キューブカフェの成長は、
設計者として心嬉しい。
設計とは、使う人のことを想像して心遊ばせることで、過去の経験や知識が頭の中でめちゃめちゃ面白いパズルのように浮かんで、レゴのように組み立てることが至上の喜びとなる活動のことだ。
使う人に喜んでもらえるのが一番のご褒美なのだ。
設計というものは、一度確定した時点でその運命が決まる。初めのビジョンは潜在需要を見据えブレを作らない。ビジョンを準えたコンセプトが生まれ、コンセプトはさらに現実的な形として昇華する。それがグランドデザインから始まる設計だ。
設計に瑕疵があった時、果たしてそれが修正可能なものであるのか、それとも作り直しが必要なのか、その判断の基準は、どこに瑕疵があったかに尽きる。ビジョンやコンセプトに瑕疵があった場合は、その設計は失敗として認めなければならない。なんてことはない、ただ始めから作りなおせば良い。
プロセスに瑕疵があった場合、ここは腕の見せ所だ。修復可能なケースもあるからだ。しかしこれも修復の影響がコンセプトに影響しないよう細心の注意が必要だ。
家に例えたら、壁紙は貼り直せるし、大黒柱もある程度の技術があれば入れ替え可能かもしれないが、間取りプランは修正が難しいということだ。
間取りというものには動線イメージや景観イメージなど様々なものが関係するからだ。
良い設計というものは、コンセプトが全ての工程に響き渡り、ブレない。コンセプトが一発で伝わるからだ。その共感をエンジニアと共有できて心を打つものが、良い設計である。
良い設計は、頑張らなくても自然な流れでコンセプト通りに使われていく。そこに教育やトレーニングやセミナーは要らない。
キューブカフェは、僕の様々な遊び心が詰め込まれ、それがシンプルな形に落とし込まれた個人的には傑作と言えるグランドデザインをもち、それを支える明確なコンセプトとビジョンが程よく練られている。
客観的に評価すれば、失敗しようがないのだ。
設計が完璧に見えても、製造やライフサイクルに瑕疵があると、うまく回らない。目的と違うものが完成する。そしてそれは、世の中に浸透しない。

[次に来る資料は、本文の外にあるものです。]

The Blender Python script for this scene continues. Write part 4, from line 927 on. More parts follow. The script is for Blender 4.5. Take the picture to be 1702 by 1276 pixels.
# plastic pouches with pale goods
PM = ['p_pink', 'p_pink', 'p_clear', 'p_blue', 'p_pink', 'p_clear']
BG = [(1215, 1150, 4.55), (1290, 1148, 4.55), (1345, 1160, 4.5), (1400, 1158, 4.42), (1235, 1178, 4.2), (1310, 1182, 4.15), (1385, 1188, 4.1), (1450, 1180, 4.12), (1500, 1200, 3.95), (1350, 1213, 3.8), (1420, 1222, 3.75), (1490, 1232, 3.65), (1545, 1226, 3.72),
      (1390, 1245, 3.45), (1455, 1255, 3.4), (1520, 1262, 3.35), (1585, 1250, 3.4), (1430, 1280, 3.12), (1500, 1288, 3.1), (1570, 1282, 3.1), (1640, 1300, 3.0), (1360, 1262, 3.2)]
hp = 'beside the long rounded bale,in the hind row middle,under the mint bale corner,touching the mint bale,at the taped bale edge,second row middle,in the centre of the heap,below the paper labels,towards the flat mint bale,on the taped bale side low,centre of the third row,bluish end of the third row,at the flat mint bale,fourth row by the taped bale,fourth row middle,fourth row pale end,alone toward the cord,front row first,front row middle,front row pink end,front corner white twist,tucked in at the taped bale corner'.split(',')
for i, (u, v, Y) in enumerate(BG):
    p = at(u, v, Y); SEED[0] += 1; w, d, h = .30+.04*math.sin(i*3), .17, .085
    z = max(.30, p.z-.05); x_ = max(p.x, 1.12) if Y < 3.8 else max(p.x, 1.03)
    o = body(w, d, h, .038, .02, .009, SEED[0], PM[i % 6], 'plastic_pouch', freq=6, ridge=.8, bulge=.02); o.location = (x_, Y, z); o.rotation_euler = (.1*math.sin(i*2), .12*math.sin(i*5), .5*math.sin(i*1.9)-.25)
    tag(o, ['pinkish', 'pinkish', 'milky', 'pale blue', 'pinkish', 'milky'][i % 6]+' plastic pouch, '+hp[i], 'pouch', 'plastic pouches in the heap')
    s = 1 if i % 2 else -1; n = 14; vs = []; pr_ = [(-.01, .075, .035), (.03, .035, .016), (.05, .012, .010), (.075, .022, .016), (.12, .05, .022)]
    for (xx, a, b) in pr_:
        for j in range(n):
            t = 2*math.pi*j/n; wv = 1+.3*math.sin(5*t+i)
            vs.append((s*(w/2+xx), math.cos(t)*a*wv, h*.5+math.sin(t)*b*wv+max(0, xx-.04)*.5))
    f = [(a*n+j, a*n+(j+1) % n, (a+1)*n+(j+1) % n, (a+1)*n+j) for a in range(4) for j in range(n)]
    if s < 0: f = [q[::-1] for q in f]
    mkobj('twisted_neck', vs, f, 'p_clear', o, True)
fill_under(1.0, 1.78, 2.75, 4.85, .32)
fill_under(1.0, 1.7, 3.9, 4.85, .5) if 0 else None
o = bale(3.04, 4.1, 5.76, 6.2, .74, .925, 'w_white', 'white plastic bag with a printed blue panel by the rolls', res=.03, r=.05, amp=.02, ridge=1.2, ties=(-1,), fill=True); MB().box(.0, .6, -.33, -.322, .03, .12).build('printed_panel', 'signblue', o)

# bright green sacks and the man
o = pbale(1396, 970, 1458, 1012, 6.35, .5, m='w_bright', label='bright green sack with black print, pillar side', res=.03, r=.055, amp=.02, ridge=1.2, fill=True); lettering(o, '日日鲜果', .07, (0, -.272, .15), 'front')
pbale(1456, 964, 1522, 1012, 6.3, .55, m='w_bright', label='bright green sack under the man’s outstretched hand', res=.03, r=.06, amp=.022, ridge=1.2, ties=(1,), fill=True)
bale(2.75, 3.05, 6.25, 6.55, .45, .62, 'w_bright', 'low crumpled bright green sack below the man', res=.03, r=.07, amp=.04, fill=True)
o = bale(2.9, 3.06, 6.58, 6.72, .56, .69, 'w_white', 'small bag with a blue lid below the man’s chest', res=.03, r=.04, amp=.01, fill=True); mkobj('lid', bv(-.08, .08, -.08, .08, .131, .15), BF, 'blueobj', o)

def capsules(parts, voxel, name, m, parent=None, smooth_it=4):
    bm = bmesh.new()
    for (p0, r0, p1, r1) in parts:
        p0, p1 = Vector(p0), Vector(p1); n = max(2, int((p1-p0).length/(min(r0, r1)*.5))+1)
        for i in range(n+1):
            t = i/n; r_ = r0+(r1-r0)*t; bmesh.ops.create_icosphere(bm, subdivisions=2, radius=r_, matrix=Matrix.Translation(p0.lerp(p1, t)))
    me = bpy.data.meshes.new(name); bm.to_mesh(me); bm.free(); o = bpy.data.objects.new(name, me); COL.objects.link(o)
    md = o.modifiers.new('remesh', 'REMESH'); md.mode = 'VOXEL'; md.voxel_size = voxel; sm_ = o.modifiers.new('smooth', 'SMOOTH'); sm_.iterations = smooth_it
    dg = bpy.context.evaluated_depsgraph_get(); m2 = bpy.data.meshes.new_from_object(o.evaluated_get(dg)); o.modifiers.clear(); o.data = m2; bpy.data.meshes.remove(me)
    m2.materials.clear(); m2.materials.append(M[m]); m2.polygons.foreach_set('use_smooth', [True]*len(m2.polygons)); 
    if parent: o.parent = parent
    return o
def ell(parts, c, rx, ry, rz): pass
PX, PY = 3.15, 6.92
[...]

様々な視点で物事を捉えることは、設計において欠かせないことだ。芸術性は中でもとりわけ重要だ。美しいとは何か、心惹かれるとは何か。
キューブカフェは設計通り、数ある社会的機能のうち2つ目が稼働を始めた。可視化していくことはさらに共感を呼ぶ。そういう設計だからだ。
できないことをできるとは決して言わないが、誰も信じてくれなくても自分が悩み苦しんだ末にできると確信したものを設計しているのだから、できると信じているのだ。